There is much more to this delightful interlude, and it is worth hunting it down to read and savour. Suffice it to say that Hill explains the inconsistencies of time within space in his series as ‘the chronic dualism of serial literature’, which may not cover all the anomalies discussed here, but is certainly a most elegant way to describe them.

*** 
Kevin P. Thornton has over twenty short stories published and available in reputable sales outlets, He is seven time finalist in the Crime Writers of Canada annual Awards. He has never won. He lives in Northern Canada in a town that has been wholly or partly evacuated four times recently due to floods or fires. It’s not that he is unlucky, but don’t believe him if he says he has winning lottery numbers. He is a past or current member of the MWA, CWA, CWC, ITW, SMFS, the Sisters in Crime, Mesdames of Mayhem and Writers’ Guild of Alberta. He like to belong. 

2 comments:

Fred Blosser said...

Edgar Rice Burroughs had a simple answer. He also had the luxury of writing fantasy.
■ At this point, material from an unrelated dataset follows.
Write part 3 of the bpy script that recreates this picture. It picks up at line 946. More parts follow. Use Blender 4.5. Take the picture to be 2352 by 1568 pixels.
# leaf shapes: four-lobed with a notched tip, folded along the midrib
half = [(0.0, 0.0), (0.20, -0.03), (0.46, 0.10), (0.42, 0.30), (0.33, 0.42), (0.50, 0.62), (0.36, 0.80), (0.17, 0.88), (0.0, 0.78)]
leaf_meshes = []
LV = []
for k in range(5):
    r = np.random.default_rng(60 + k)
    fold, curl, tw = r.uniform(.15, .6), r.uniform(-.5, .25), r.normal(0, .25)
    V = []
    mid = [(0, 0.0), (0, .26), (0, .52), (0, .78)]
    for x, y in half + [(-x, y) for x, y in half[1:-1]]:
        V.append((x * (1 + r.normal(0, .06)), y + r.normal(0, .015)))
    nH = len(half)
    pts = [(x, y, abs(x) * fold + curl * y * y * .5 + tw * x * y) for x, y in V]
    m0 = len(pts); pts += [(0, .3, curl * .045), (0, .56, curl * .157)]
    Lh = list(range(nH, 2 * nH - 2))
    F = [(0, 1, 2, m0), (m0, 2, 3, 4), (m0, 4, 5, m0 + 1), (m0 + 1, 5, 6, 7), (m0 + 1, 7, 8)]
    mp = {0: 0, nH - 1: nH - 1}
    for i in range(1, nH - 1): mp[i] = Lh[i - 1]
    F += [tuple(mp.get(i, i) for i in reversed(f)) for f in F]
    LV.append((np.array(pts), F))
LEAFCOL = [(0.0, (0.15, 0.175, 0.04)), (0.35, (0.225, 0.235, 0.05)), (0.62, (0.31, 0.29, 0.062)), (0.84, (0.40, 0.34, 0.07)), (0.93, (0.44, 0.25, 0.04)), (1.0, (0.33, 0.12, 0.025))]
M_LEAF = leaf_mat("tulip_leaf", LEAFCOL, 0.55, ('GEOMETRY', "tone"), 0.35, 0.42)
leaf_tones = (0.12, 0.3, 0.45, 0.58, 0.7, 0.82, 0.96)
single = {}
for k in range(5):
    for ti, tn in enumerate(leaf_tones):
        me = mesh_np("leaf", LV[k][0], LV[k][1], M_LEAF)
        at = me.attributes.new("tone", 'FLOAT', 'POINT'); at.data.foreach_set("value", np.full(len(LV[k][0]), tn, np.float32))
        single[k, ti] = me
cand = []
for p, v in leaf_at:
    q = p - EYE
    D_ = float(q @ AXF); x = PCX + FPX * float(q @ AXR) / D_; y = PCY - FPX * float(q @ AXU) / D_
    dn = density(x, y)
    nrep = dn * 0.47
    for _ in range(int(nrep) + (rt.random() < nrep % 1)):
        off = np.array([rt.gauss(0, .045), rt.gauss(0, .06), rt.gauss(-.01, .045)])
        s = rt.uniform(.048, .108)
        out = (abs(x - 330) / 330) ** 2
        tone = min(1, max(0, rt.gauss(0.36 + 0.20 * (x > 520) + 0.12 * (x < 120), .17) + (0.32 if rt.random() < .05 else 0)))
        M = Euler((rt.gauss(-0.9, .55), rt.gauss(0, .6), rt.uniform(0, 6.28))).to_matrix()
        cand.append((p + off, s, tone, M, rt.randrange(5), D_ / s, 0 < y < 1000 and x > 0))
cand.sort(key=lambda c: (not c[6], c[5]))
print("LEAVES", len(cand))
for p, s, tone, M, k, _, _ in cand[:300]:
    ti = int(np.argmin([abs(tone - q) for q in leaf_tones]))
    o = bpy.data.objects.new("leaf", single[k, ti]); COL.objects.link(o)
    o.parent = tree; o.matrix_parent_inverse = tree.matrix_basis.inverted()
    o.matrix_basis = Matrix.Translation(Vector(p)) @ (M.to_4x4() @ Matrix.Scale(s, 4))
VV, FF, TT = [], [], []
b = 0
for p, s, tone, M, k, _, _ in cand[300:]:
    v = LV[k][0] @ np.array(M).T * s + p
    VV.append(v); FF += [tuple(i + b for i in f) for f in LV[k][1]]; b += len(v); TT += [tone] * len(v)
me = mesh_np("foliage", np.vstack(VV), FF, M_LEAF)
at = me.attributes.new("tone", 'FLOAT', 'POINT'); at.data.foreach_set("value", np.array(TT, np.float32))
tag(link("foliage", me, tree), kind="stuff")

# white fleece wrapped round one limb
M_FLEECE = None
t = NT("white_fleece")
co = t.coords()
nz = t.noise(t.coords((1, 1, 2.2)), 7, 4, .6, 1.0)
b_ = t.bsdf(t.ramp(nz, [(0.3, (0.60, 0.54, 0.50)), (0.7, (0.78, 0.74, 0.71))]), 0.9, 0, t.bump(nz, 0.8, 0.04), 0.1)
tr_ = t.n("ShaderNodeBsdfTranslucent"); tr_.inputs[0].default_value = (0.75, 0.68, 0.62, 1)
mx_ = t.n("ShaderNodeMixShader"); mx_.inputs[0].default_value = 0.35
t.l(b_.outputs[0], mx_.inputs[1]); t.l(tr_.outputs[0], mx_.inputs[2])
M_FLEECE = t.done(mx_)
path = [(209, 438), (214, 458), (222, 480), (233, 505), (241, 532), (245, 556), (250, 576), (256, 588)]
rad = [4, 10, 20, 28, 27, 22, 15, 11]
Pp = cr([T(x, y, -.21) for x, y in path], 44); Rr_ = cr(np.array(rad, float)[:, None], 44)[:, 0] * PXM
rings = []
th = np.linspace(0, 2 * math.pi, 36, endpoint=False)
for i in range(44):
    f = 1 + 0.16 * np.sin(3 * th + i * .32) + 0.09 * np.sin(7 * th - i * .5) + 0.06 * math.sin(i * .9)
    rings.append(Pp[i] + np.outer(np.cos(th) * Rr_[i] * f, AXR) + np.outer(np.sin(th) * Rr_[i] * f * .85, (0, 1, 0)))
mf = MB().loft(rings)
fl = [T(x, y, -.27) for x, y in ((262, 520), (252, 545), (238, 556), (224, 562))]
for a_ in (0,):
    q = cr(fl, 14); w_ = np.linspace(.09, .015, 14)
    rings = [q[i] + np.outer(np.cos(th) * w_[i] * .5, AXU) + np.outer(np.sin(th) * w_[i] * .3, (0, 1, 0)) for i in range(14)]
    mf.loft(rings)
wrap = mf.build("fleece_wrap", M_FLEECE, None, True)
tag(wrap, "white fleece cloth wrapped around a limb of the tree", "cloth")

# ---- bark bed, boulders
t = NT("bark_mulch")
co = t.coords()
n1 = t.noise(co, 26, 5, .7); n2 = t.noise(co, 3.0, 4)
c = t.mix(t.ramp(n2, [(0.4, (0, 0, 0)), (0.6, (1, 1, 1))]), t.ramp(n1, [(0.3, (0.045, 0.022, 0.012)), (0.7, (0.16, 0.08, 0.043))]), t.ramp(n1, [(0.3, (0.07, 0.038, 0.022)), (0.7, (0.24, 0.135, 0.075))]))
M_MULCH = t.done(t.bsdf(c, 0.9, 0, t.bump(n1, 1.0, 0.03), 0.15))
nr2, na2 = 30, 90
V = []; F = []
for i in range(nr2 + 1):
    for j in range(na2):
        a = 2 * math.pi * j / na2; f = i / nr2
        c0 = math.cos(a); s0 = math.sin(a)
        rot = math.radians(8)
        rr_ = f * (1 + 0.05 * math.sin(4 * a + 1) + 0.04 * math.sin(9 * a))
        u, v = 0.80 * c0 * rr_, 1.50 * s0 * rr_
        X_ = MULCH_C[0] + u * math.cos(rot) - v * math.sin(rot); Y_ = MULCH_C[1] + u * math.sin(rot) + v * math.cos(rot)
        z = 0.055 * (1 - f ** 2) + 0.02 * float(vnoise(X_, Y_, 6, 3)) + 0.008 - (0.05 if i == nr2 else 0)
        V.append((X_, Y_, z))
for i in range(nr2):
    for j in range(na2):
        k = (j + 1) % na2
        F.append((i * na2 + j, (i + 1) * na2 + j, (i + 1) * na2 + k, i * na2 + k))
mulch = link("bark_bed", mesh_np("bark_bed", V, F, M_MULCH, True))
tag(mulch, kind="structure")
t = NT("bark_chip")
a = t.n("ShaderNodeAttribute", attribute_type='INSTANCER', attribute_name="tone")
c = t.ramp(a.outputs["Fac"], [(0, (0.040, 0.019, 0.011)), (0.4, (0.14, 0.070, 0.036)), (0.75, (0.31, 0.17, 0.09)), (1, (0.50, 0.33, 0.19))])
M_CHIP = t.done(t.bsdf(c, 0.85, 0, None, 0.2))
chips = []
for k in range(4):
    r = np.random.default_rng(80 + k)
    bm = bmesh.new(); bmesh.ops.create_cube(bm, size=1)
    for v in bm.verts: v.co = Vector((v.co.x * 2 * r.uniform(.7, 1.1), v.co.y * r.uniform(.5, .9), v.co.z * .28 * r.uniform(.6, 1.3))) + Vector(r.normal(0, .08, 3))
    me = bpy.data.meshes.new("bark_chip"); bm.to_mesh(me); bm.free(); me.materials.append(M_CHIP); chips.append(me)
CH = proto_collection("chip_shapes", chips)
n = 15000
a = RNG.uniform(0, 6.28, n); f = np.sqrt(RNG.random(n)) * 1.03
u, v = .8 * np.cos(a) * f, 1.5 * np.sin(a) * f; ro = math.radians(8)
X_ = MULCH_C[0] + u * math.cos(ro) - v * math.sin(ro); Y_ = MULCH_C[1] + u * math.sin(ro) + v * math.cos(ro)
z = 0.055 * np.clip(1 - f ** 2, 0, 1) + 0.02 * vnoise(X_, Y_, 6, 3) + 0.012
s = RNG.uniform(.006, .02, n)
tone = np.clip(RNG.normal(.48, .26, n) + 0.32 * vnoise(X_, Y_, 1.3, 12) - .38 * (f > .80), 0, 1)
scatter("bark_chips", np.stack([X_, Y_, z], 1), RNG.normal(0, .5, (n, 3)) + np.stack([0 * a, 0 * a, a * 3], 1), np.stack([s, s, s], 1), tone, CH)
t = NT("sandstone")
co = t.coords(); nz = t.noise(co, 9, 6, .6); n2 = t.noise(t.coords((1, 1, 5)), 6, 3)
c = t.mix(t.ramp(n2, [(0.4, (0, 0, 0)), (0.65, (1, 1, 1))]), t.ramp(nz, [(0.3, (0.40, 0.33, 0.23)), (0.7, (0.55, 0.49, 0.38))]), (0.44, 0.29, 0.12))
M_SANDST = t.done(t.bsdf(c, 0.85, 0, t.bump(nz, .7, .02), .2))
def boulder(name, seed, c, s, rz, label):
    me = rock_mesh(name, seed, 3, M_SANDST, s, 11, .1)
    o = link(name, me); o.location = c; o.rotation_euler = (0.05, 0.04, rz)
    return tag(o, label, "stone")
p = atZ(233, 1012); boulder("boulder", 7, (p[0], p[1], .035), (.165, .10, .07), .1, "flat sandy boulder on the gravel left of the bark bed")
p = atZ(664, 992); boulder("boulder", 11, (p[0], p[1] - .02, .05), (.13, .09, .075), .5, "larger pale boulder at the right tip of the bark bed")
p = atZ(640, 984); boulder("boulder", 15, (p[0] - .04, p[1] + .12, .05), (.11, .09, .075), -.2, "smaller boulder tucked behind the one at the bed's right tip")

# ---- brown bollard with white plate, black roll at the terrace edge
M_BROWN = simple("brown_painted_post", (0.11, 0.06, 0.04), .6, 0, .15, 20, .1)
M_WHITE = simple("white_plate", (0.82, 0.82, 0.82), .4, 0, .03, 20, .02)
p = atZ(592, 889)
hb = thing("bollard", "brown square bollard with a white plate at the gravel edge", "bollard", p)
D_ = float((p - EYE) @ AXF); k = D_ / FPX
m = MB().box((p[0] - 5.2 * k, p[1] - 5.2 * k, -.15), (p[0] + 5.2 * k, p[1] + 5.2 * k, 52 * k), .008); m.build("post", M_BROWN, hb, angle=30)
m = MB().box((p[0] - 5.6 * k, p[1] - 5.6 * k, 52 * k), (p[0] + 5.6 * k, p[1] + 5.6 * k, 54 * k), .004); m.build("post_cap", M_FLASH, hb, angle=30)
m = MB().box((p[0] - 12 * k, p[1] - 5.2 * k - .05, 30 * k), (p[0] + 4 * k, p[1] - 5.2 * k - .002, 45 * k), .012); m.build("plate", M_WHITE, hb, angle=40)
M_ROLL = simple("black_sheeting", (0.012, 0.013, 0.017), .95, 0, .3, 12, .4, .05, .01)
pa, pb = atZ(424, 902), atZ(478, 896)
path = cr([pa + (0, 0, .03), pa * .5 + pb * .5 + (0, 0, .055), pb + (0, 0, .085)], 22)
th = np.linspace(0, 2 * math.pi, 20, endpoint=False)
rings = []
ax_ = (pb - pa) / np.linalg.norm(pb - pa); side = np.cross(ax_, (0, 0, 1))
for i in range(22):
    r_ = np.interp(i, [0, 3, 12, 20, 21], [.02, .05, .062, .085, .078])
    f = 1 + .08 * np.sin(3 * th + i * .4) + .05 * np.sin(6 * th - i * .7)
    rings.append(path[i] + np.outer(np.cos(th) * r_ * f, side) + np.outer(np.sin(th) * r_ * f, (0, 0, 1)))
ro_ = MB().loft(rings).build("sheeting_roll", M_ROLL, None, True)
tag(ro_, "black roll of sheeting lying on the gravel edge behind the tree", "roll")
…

Tarzan and Jane had access to a longevity potion from a secret African tribe. John Carter of mysterious origin was already old (although still youthful in appearance, acuity, strength, and stamina) when he transported to Mars, where people live 1,000 years. David Innes never ages in Pellucidar where time doesn't exist. Donald Hamilton and James Lee Burke are two other thriller writers who had/have had long careers with ongoing series characters. In their later books, Matt Helm and Dave Robichaux occasionally gripe about getting old. but each one seems about twenty years younger than they would be in true chronological time.

Kevin Philip Thornton said...

I hadn't thought of Burroughs. Thank you Fred.